S’agissant des principaux marchés, la Grande Chine (Chine continentale, Taïwan, Hong Kong et Macao) arrive en tête (37,2% du chiffre d’affaires), suivie de l’Europe (31,2%, dont 10,8% pour la Suisse), le reste de l’Asie et le Moyen-Orient (21,6%), l’Amérique (8,3%), l’Océanie et l’Afrique représentant les 1,7%restants.

Investissements

Le groupe, qui occupe quelque 35600 collaborateurs dans le monde, a créé 2100 nouveaux emplois l’an dernier, 770 en Suisse et 1330 dans le monde, principalement dans le domaine de la distribution. Il a investi quelque 558 mios, principalement dans la construction de nouvelles usines (Saint-Imier, Bienne, Longeau, Le Locle, Fontaines), et 390 dans de nouveaux équipements, par exemple chez Nivarox-Far. Le Swatch Group a aussi continué d’investir dans ses boutiques, un peu partout dans le monde. Il a également acquis un immeuble de prestige, le bâtiment historique Peterhof sur la Bahhofstrasse, à Zurich, pour quelque 150mios de francs.

Perspectives 2015

Comme l’a souligné Nick Hayek, l’année 2015 a très bien commencé. Après deux mois, le groupe affiche une croissance soutenue en monnaies locales sur tous les marchés, et cela aussi bien en termes de chiffre d’affaires que de profit.
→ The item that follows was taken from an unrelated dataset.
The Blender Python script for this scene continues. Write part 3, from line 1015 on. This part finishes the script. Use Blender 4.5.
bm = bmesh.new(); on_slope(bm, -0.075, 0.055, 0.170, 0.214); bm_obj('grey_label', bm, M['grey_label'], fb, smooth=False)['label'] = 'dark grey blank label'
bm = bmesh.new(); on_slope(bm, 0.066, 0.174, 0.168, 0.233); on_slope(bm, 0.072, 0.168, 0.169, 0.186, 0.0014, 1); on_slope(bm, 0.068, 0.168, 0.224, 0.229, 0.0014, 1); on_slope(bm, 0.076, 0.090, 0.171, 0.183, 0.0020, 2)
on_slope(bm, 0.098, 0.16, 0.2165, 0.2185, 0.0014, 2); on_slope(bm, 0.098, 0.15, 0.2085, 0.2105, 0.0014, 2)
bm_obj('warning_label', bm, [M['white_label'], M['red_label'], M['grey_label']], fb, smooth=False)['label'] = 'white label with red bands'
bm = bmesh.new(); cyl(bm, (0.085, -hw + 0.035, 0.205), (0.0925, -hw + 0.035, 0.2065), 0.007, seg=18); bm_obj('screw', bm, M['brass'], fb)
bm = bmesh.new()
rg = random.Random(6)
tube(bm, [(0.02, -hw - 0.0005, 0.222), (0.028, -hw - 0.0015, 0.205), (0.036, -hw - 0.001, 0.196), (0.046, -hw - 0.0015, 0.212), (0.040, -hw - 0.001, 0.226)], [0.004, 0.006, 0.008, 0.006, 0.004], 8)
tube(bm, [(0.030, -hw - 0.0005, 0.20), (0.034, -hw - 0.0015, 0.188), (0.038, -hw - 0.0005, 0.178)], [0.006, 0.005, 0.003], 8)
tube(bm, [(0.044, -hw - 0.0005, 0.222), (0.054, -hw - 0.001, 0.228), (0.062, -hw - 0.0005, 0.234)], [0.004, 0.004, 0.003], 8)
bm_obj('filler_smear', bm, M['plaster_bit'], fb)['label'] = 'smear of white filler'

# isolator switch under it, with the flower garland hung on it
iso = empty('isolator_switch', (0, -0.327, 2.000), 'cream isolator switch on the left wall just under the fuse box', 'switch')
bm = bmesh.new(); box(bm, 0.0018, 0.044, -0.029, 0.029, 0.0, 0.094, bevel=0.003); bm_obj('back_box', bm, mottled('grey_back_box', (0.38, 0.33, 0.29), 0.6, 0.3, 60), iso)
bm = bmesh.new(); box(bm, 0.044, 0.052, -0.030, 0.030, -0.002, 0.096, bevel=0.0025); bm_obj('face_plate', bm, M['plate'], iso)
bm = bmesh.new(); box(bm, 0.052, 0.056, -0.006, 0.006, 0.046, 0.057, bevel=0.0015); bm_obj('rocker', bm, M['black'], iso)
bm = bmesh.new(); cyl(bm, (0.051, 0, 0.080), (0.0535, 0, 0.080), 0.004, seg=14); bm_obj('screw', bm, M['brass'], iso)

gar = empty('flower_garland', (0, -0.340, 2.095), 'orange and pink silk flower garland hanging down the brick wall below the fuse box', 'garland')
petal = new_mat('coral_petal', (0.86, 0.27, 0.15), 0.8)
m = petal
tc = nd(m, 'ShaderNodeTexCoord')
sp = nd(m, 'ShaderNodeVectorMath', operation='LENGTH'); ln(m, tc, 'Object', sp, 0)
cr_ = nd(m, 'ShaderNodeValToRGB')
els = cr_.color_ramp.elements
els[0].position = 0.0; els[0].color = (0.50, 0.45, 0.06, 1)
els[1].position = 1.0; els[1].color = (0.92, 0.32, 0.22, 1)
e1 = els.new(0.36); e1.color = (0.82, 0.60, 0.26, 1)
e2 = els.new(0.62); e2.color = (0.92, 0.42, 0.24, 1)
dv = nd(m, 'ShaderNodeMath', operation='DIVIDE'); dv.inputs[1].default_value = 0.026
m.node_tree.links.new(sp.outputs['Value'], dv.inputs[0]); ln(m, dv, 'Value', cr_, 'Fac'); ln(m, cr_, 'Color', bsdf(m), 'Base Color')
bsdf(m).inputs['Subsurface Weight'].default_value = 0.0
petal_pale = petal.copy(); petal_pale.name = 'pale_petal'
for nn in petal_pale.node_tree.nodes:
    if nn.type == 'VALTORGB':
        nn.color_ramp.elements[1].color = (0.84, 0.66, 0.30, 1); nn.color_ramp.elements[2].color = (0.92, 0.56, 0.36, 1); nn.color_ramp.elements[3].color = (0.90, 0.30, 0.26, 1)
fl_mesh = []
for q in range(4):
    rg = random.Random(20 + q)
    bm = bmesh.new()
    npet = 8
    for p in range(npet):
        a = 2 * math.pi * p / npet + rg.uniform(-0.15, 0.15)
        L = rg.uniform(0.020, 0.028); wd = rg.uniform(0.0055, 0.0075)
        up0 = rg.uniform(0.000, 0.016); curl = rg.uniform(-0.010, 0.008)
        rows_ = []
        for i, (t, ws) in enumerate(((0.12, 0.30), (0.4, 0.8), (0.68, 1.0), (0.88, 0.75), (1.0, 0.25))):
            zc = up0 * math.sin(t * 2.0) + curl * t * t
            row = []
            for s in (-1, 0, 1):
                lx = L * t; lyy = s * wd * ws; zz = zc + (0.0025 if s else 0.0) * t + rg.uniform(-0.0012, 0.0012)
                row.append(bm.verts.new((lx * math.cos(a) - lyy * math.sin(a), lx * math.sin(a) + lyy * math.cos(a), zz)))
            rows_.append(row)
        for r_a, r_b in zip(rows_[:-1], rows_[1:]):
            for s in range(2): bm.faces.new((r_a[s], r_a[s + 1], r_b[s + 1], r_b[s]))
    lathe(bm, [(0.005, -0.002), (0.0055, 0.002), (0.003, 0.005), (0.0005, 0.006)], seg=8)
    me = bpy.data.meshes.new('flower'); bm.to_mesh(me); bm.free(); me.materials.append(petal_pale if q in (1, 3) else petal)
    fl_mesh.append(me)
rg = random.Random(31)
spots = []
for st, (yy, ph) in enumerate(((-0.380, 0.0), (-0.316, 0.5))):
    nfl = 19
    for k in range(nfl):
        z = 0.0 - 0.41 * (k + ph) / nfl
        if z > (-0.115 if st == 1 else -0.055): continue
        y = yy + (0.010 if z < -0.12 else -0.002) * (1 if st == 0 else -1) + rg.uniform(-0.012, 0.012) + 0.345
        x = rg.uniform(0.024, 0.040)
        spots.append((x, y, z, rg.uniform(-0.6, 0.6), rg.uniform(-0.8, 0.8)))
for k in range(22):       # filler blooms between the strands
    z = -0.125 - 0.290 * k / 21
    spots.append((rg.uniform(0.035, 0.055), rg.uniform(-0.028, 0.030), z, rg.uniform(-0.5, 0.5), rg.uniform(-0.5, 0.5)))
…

Et si l’abandon du taux plancher a évidemment un impact, le CEOa souligné que sa croissance s’expliquait en bonne partie en raison de la force de son réseau de distribution, notamment dans des marchés porteurs comme la Chine. Des perspectives saluées par la Bourse, puisque le titre Swatch a gagné 2,4% à la clôture.